There’s the transporting and taking care of my son, there’s the cleaning up of dishes after dinner, there’s mandatory chill out time  with my wife… which currently means finishing Season 3 of Lost. And there’s catching up with my wife and making sure we have some quality time and conversations aside from our chill out/entertainment time.

Most of my life is spent earning an income. Next is my time with my family; being a dad and a husband. Last and least is the concept of “me time.”

Alongside all this organized chaos is a little blonde-haired, blue-eyed boy who likes to show me his newest magic trick each day; like last week when Jack carefully placed each macaroni shell on his finger like it’s a fingernail, before eating it. (I entitle the picture above “Jack-N-Cheese.”)

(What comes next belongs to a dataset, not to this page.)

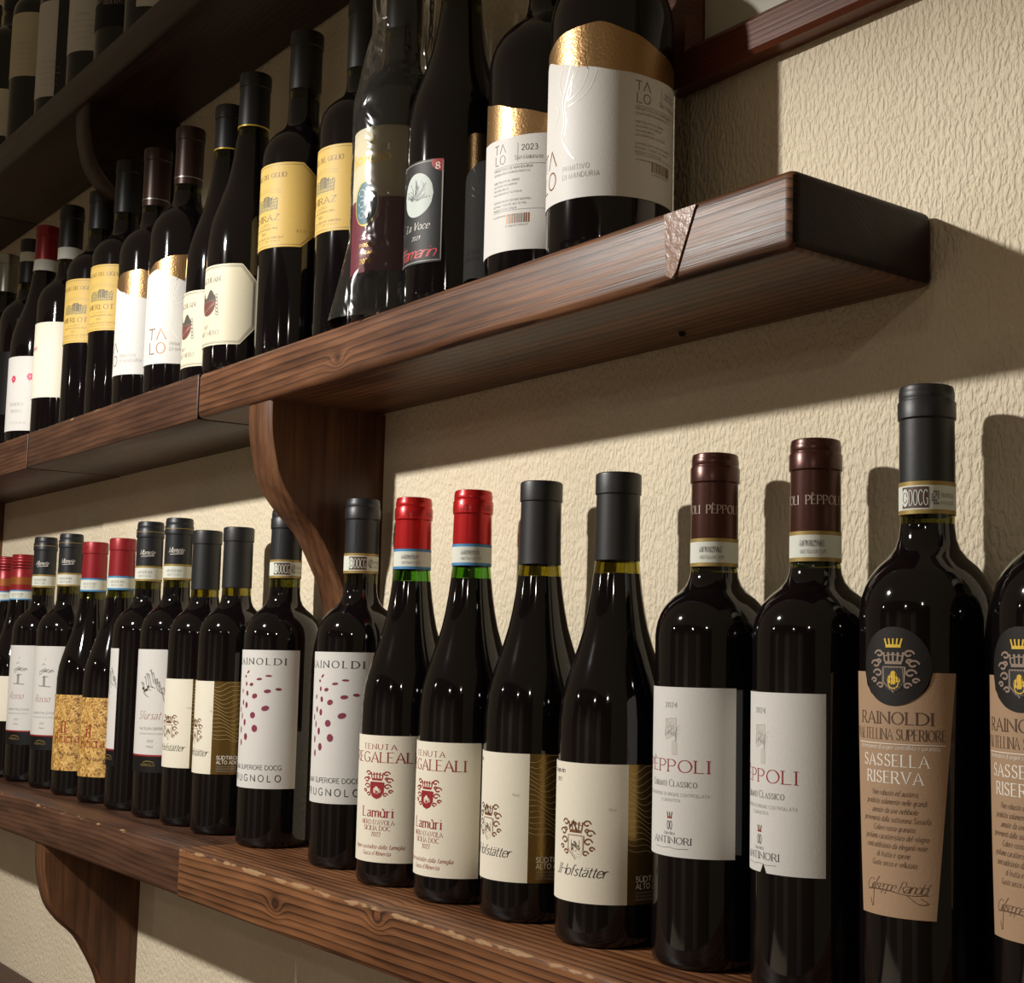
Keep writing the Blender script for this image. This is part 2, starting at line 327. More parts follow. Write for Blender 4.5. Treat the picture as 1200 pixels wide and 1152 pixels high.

He serves as one of the few reminders for me that life is actually moving forward as he’s growing up and becoming more independent everyday. (That’s why each post starts out by telling how old he is.)

Meanwhile, I often feel like I’m just living life in front of a green screen that loops the same tired footage as the day before.

So what can I do? I make as much as I can with what little time I do have to spend with my family and what I enjoy doing; in order feel alive and creative and set apart in this world.

This life can be consuming in its mundaneness; not to mention how hard it is to simply making a living and not worry about how I am going to support my family and myself throughout the future.

What is the meaning of life? To give life meaning.

“The mind is its own place, and in itself can make a heaven of hell, a hell of heaven.”